Di recente è uscita la notizia che la Norwegian Consumer Authority considererebbe la Conscious Collection di H&M ingannevole.

La collezione, lanciata nel 2010 in Svezia, è stata poi espansa in varie località nel mondo.
L’azienda non avrebbe però mai spiegato nel dettaglio perché questi vestiti portino l’etichetta ‘conscious’.

Non è quindi chiaro se H&M sia davvero impegnata nella produzione sostenibile o se si dipinga più green solo per vendere di più.
Allo stesso modo, anche nel suo report annuale di sostenibilità mancano dettagli. Il problema è che non esiste uno standard industriale per ciò che significhi provenienza sostenibile.

Come dovrebbe quindi un’azienda veicolare ai consumatori i dati sulla sostenibilità?

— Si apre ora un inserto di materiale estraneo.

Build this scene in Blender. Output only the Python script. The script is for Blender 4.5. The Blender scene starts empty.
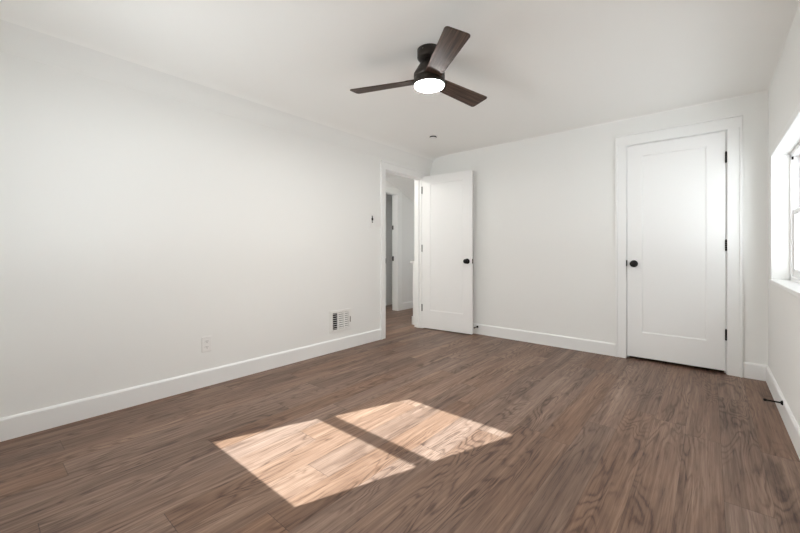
import bpy, bmesh, math, random
from mathutils import Vector, Matrix

C = bpy.context.scene.collection
scene = bpy.context.scene

# ------------------------------------------------------------------ camera
CAM_H = 1.033
cam_data = bpy.data.cameras.new('camera')
cam = bpy.data.objects.new('camera', cam_data)
C.objects.link(cam)
cam.location = (0, 0, CAM_H)
cam.rotation_euler = (math.radians(90), 0, math.radians(40.34))
cam_data.sensor_width = 36.0
cam_data.lens = 365.0 / 800.0 * 36.0
cam_data.shift_y = -15.5 / 800.0
cam_data.clip_start = 0.02
scene.camera = cam

# ------------------------------------------------------------------ daylight
world = bpy.data.worlds.new('daylight')
scene.world = world
world.use_nodes = True
bg = world.node_tree.nodes['Background']
bg.inputs['Color'].default_value = (0.93, 0.97, 1.0, 1)
# the sky is brightest on the sun's side
_n = world.node_tree.nodes
_tc = _n.new('ShaderNodeTexCoord')
_dot = _n.new('ShaderNodeVectorMath')
_dot.operation = 'DOT_PRODUCT'
_dot.inputs[1].default_value = (-0.30, -0.95, 0.0)
_mr = _n.new('ShaderNodeMapRange')
_mr.interpolation_type = 'SMOOTHSTEP'
_mr.inputs['From Min'].default_value = 0.3
_mr.inputs['From Max'].default_value = 0.9
_mr.inputs['To Min'].default_value = 2.9
_mr.inputs['To Max'].default_value = 10.5
world.node_tree.links.new(_tc.outputs['Generated'], _dot.inputs[0])
world.node_tree.links.new(_dot.outputs['Value'], _mr.inputs['Value'])
# the world's lower half is made brighter than the sky to lift the ceiling
_sep = _n.new('ShaderNodeSeparateXYZ')
_mz = _n.new('ShaderNodeMapRange')
_mz.inputs['From Min'].default_value = -0.06
_mz.inputs['From Max'].default_value = 0.04
_mz.inputs['To Min'].default_value = 1.5
_mz.inputs['To Max'].default_value = 0.72
_mu = _n.new('ShaderNodeMath')
_mu.operation = 'MULTIPLY'
world.node_tree.links.new(_tc.outputs['Generated'], _sep.inputs[0])
world.node_tree.links.new(_sep.outputs['Z'], _mz.inputs['Value'])
world.node_tree.links.new(_mr.outputs['Result'], _mu.inputs[0])
world.node_tree.links.new(_mz.outputs['Result'], _mu.inputs[1])
world.node_tree.links.new(_mu.outputs[0], bg.inputs['Strength'])

SUN_DIR = Vector((0.360, 0.933, -0.650)).normalized()
sun_data = bpy.data.lights.new('sun', 'SUN')
sun_data.energy = 26.5
sun_data.color = (0.89, 1.0, 1.05)
sun_data.angle = math.radians(0.35)
sun = bpy.data.objects.new('sun', sun_data)
sun.rotation_euler = SUN_DIR.to_track_quat('-Z', 'Y').to_euler()
sun.location = (-3, -5, 5)
C.objects.link(sun)

LED_STRENGTH = 262.0

vs = scene.view_settings
vs.view_transform = 'Standard'
vs.look = 'None'
vs.exposure = 0.06
vs.gamma = 1.0
vs.use_curve_mapping = False
scene.cycles.max_bounces = 20
scene.cycles.diffuse_bounces = 14
scene.cycles.glossy_bounces = 4
scene.cycles.transparent_max_bounces = 12
scene.cycles.sample_clamp_indirect = 6.0


def portal(name, loc, rot, sx, sy):
    d = bpy.data.lights.new(name, 'AREA')
    d.shape = 'RECTANGLE'
    d.size, d.size_y = sx, sy
    d.cycles.is_portal = True
    o = bpy.data.objects.new(name, d)
    o.location = loc
    o.rotation_euler = rot
    C.objects.link(o)


# an area lamp shines along its local -Z: inward from each window and each added opening
portal('daylight_portal', (0.62, 3.01, 1.27), (0, math.radians(90), 0), 1.0, 1.9)
portal('daylight_portal', (-2.14, -0.50, 1.27), (math.radians(90), 0, 0), 1.0, 1.0)
portal('daylight_portal', (-3.62, 6.56, 0.90), (math.radians(-90), 0, 0), 0.75, 0.8)  # added opening at the hall's end
portal('daylight_portal', (-6.56, 4.60, 1.30), (0, math.radians(-90), 0), 1.0, 1.3)  # added opening in the side room


# ------------------------------------------------------------------ materials
def new_mat(name):
    m = bpy.data.materials.new(name)
    m.use_nodes = True
    nt = m.node_tree
    b = nt.nodes['Principled BSDF']
    return m, nt, b


def paint(name, col, rough=0.6, bump=0.02, scale=180, spec=0.3):
    m, nt, b = new_mat(name)
    geo = nt.nodes.new('ShaderNodeNewGeometry')
    n = nt.nodes.new('ShaderNodeTexNoise')
    n.inputs['Scale'].default_value = scale
    n.inputs['Detail'].default_value = 3
    nt.links.new(geo.outputs['Position'], n.inputs['Vector'])
    n2 = nt.nodes.new('ShaderNodeTexNoise')
    n2.inputs['Scale'].default_value = 1.3
    nt.links.new(geo.outputs['Position'], n2.inputs['Vector'])
    mx = nt.nodes.new('ShaderNodeMix')
    mx.data_type = 'RGBA'
    mx.inputs['A'].default_value = (*[c * 0.985 for c in col], 1)
    mx.inputs['B'].default_value = (*col, 1)
    nt.links.new(n2.outputs['Fac'], mx.inputs['Factor'])
    nt.links.new(mx.outputs['Result'], b.inputs['Base Color'])
    bp = nt.nodes.new('ShaderNodeBump')
    bp.inputs['Strength'].default_value = bump
    bp.inputs['Distance'].default_value = 0.004
    nt.links.new(n.outputs['Fac'], bp.inputs['Height'])
    nt.links.new(bp.outputs['Normal'], b.inputs['Normal'])
    b.inputs['Roughness'].default_value = rough
    b.inputs['Specular IOR Level'].default_value = spec
    return m


def plain(name, col, rough=0.5, metal=0.0, spec=0.5):
    m, nt, b = new_mat(name)
    geo = nt.nodes.new('ShaderNodeNewGeometry')
    n = nt.nodes.new('ShaderNodeTexNoise')
    n.inputs['Scale'].default_value = 60
    nt.links.new(geo.outputs['Position'], n.inputs['Vector'])
    mr = nt.nodes.new('ShaderNodeMapRange')
    mr.inputs['To Min'].default_value = max(0.02, rough - 0.05)
    mr.inputs['To Max'].default_value = rough + 0.05
    nt.links.new(n.outputs['Fac'], mr.inputs['Value'])
    nt.links.new(mr.outputs['Result'], b.inputs['Roughness'])
    b.inputs['Base Color'].default_value = (*col, 1)
    b.inputs['Metallic'].default_value = metal
    b.inputs['Specular IOR Level'].default_value = spec
    return m


M_WALL = paint('wall_paint', (0.875, 0.878, 0.862), 0.75)
M_CEIL = paint('ceiling_paint', (0.935, 0.935, 0.915), 0.85)
M_TRIM = paint('trim_paint', (0.888, 0.892, 0.884), 0.42, bump=0.004, spec=0.4)
M_DOOR = paint('door_paint', (0.90, 0.902, 0.895), 0.45, bump=0.004, spec=0.4)
M_HALL = paint('hall_paint', (0.84, 0.84, 0.83), 0.75)
M_BLACK = plain('matte_black_metal', (0.006, 0.0055, 0.005), 0.45, 0.0, 0.25)
M_BRONZE = plain('dark_bronze_metal', (0.040, 0.032, 0.026), 0.38, 0.55)
M_STEEL = plain('satin_steel', (0.35, 0.33, 0.30), 0.35, 1.0)
M_GREY = plain('dark_grey_metal', (0.05, 0.048, 0.045), 0.45, 0.2)
M_PLASTIC = plain('white_plastic', (0.86, 0.855, 0.84), 0.35)
M_VENT = plain('white_enamel', (0.85, 0.85, 0.83), 0.4)
M_VENT_SHADE = plain('vent_shade_black', (0.01, 0.01, 0.01), 0.9)
M_VINYL = plain('white_vinyl', (0.88, 0.88, 0.88), 0.35)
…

Un buon esempio è Everlane, che si concentra sulla riduzione dell’utilizzo delle fibre a base di plastica sfruttando materiali organici come cotone e lana. Il brand spiega inoltre sul sito perché la plastica sia così problematica.

Secondo noi, per vedere dei reali cambiamenti è necessaria una valutazione onesta sulla situazione attuale, che implica la conoscenza dei dettagli.